Her şeye rağmen gelecekle ilgili umutlarım ve hayallerim var. Başaracağıma da inanıyorum. Bu ülkenin vatandaşı olarak yapmam gereken çok şey olduğuna inanıyorum ve yapmak istiyorum ama bütün kapıların yüzüme kapatılmış olduğunu görmek beni üzüyor. Aslında Avrupa'ya da gidebilirdim ama yapmadım, çünkü bu ülkeyi ve insanları seviyorum.
Kesişen kaderler
Size aktarmaya çalıştığım duygularımın ve yaşadıklarımın bundan sonraki süreç için bir ışık olabileceğine inanıyorum. Ne tuhaftır; şu an en yakın dostlarım yıllarca karşı karşıya çarpıştığım, onları öldürmek için can attığım subaylar. Çünkü ancak yüreği kanamış insanlar birbirlerini anlar. Empati kurabilmek için bazen aynı hayatları ya da duyguları yaşamak gerekiyormuş. En sevdiğiniz insan yanınızda öldüğünde onu öldürenleri anlayabilmek, onları ve kendinizi affedebilmek gerçekten çok zor ama çok ulvi bir davranış. Gelin önce hepimiz kendimizi affedelim ve diğer insanlardan özür dileyelim. Ben öldürdüğüm insanların ailelerinden beni affetmelerini diliyorum ama gençliğimin en güzel yıllarını heba ettikleri için bizi yönetenlerden de özür bekliyorum. Çünkü artık geleceğe bakmak istiyorum.

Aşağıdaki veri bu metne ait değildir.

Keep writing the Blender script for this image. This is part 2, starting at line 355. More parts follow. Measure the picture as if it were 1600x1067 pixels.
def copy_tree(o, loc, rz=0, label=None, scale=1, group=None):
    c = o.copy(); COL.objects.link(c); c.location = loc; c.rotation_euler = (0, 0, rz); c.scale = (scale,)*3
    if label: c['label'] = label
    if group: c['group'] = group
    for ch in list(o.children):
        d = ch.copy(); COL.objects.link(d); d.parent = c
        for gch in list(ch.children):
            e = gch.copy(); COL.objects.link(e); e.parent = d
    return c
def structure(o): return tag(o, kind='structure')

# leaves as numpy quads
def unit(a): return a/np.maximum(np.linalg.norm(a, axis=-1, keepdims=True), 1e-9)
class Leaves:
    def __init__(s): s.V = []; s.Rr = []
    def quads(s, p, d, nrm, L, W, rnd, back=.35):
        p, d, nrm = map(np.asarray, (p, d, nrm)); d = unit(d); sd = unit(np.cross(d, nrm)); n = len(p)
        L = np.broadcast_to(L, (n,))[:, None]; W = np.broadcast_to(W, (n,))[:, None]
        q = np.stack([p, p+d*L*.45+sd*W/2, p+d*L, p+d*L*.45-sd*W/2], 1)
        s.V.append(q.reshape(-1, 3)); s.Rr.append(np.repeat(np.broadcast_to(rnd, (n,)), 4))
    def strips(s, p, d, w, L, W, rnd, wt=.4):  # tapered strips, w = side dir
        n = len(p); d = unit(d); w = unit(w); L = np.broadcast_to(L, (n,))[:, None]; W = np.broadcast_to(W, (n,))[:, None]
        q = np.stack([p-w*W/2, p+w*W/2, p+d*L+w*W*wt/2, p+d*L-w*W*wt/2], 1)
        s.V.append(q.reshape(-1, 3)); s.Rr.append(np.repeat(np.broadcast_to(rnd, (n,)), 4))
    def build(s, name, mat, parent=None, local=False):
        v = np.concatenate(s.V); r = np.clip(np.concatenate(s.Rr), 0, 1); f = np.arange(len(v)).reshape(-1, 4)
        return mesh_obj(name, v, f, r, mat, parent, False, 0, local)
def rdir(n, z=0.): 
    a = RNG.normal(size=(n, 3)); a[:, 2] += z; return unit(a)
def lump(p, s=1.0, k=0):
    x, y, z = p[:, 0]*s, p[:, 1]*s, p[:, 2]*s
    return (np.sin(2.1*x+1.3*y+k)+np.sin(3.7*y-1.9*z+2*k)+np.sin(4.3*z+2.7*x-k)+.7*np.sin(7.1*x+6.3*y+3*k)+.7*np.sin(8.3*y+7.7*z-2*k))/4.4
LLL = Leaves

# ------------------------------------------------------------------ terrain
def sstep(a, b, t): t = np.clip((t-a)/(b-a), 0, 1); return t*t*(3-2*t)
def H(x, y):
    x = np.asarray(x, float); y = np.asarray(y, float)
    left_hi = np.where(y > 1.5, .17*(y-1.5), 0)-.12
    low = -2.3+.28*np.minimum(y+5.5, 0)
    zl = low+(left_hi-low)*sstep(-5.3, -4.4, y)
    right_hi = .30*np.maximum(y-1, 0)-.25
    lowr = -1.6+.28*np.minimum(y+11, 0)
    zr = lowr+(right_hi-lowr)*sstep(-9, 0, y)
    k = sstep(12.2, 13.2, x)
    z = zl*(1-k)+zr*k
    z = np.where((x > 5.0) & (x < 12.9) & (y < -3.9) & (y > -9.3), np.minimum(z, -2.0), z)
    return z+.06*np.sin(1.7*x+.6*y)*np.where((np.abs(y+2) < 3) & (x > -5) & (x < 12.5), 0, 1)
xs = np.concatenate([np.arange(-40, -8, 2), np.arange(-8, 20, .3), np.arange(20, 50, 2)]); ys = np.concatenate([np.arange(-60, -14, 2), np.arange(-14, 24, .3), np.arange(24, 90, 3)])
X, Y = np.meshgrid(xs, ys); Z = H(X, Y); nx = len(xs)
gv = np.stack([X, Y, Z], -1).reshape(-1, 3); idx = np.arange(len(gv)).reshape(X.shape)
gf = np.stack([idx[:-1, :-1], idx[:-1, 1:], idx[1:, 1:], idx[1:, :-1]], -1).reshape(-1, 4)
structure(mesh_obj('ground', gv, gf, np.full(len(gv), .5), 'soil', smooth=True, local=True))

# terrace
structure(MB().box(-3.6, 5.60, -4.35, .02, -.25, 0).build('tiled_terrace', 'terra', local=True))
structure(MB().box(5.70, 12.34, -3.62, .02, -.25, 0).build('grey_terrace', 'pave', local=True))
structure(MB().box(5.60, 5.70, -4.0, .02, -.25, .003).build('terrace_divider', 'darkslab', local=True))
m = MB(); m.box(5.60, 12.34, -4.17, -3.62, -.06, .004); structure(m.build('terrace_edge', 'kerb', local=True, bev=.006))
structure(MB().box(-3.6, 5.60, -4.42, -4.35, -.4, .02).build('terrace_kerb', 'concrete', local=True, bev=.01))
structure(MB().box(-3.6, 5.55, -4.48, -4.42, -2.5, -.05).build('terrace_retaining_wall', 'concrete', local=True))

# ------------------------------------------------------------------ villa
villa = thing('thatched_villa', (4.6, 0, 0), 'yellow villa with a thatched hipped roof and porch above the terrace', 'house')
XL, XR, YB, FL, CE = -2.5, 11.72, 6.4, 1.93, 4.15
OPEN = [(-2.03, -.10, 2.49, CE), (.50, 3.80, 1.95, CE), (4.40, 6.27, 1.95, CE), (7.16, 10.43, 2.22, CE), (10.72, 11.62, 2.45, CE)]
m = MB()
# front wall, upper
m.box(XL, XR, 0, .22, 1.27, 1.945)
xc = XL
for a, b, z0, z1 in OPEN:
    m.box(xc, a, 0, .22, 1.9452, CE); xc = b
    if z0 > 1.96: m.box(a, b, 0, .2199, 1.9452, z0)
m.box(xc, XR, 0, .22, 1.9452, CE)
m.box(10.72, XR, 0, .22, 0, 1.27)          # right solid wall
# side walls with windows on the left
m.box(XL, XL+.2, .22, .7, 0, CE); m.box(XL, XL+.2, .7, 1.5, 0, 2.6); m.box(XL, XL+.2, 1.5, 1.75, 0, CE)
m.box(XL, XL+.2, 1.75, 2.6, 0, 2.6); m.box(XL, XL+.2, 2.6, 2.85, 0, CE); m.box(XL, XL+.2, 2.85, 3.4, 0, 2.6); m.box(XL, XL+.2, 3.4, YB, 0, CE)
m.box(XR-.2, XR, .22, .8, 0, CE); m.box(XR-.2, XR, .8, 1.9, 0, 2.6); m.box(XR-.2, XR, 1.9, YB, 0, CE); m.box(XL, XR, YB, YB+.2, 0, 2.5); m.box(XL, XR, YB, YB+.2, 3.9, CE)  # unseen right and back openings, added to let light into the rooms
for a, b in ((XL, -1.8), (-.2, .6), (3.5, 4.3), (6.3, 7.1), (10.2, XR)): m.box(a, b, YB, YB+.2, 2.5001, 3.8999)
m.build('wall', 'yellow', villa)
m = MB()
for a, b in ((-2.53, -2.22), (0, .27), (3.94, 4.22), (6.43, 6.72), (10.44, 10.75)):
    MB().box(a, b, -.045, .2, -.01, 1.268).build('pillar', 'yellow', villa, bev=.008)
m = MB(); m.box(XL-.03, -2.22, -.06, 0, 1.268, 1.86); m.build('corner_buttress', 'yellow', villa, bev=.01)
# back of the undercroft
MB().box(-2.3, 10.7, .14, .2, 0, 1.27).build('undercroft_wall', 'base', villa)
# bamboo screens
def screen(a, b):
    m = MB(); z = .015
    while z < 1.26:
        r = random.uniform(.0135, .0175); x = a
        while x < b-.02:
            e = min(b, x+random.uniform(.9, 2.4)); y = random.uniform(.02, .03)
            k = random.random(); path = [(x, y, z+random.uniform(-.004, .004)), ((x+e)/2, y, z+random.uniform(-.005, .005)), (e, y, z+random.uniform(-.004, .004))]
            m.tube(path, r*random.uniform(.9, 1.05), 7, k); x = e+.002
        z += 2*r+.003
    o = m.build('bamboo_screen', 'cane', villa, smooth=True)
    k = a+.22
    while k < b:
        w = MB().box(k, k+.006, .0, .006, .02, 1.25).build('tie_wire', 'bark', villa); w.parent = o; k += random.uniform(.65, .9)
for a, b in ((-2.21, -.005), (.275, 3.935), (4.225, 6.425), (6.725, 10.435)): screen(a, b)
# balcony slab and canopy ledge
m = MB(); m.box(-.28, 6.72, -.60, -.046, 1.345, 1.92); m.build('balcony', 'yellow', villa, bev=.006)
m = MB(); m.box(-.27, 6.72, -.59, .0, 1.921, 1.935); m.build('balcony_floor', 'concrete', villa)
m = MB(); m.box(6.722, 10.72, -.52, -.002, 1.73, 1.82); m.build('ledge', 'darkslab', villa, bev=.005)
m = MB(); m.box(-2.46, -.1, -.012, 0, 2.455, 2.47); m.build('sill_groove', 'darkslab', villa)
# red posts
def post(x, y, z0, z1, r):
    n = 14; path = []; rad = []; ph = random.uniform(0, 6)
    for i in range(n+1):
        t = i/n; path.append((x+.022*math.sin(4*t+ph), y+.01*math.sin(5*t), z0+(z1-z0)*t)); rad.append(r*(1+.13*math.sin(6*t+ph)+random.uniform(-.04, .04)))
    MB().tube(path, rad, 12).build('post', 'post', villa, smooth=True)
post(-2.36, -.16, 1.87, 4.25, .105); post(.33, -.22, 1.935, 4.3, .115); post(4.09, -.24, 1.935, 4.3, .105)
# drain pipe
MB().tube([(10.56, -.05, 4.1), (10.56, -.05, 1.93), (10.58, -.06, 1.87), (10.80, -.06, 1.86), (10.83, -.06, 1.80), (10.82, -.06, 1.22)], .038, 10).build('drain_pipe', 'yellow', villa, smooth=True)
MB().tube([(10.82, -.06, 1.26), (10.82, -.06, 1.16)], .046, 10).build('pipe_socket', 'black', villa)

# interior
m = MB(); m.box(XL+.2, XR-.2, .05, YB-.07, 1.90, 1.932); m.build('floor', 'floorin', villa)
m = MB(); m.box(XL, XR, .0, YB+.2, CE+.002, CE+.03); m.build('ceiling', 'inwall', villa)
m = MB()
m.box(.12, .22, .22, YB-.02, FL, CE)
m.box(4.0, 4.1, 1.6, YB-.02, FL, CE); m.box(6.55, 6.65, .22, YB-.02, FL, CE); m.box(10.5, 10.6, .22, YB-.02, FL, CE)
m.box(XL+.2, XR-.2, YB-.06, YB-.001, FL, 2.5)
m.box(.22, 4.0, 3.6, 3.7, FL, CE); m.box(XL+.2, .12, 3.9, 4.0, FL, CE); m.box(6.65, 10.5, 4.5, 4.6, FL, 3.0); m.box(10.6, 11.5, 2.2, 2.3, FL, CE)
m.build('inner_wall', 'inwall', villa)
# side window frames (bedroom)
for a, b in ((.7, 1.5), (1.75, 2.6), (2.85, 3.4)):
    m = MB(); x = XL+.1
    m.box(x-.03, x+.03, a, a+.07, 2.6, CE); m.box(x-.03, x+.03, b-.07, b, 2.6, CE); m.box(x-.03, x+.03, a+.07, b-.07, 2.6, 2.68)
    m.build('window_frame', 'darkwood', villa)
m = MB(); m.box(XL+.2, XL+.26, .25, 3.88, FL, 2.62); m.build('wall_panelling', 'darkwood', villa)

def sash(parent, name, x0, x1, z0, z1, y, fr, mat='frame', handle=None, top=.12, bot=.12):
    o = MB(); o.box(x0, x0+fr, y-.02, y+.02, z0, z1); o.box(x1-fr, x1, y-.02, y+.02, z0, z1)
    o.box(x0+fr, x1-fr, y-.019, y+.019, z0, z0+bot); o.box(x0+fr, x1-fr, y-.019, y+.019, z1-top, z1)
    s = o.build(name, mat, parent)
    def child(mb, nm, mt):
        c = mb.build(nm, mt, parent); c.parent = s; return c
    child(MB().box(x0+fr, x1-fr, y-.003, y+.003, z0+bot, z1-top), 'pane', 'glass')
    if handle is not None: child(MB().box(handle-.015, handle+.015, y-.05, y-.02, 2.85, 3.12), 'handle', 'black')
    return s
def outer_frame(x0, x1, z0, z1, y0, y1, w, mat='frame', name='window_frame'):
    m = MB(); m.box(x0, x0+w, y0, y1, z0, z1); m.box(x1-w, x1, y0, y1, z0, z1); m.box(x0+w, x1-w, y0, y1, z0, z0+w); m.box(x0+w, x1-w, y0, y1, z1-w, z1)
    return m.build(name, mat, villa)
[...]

İçim şu an akmak isteyen ama önüne set konulmuş nehirler gibi. Bu ülkenin aydınlarıyla, gazetecileriyle, siyasetçileriyle, askeriyle daha fazla insanın ölmemesi için ne yapabiliriz üzerine saatlerce kafa patlatmak istiyorum. Dikkat ettiyseniz 'İnsan' dedim, asker ya da gerilla demedim, çünkü ikisi de adı Mehmet ya da Agit olan gencecik insanlar. Ama maalesef ne tarihi konuşup tartışabiliyoruz, ne sosyolojiyi, ne reel politikayı. Hep aynı insanlar TV'lere çıkıp bildik iflas etmiş politikaları dillendiriyorlar.
İflas etmiş politikalar
Neden Kürtler'den Güneydoğulular diye söz ediliyor, bir anlam veremiyorum. Bu ülkede Kürtler'i kabul etmek neden bu kadar zor? Oysa ben sınıf arkadaşlarımla beraberken hiçbir şekilde kendimi Kürt diye nitelemiyorum ama okuduğum bir yazıda, izlediğim bir programda Güneydoğulu sözü geçince hemen Kürt olduğum fikri gelip beynime vuruyor.
Ölenlerin sayıya vurulduğu, her iki tarafta da toptan bitirme, yok etme hayallerinin konuşulduğu bir dönemde insanların duygularını yazdığınız için sizinle dertleşme ihtiyacı duydum. Ben de şu an ölmüş olabilirdim ya da hâlâ dağda olabilirdim..."
Herhalde 30'lu yıllarını yaşamakta olan bu eski PKK'lının satırlarında, Türkiye'nin 30 yılını tüketen sorunun kilidini açabilecek anahtarlar gizli:
Sorunu yalnızca PKK'nın tasfiyesine indirgememek. Pişman olanları, devlete sığınanları "Affettim, haydi ne haliniz varsa görün" diye kaderine terk etmemek, tam tersine onları Türkiye Cumhuriyeti'nin tüm haklara sahip, fırsat eşitliğinden yararlanabilen yurttaşları yapabilmek. Bugüne kadar hiçbir sonuç vermemiş, bundan sonra da asla vermeyecek inkâraasimilasyona dayalı yaklaşımlardan vazgeçmek. Yakın geçmişle, hatta gerekiyorsa Cumhuriyet'in kuruluşuna kadar giden zaman dilimiyle yüzleşme cesaretini göstermek...
Tek kelimeyle; yeniden kardeş olmak.
Başbakan Yardımcısı ve Hükümet Sözcüsü Cemil Çiçek'in sözünü ettiği "Kardeşlik Projesi" bu mu? Umarız.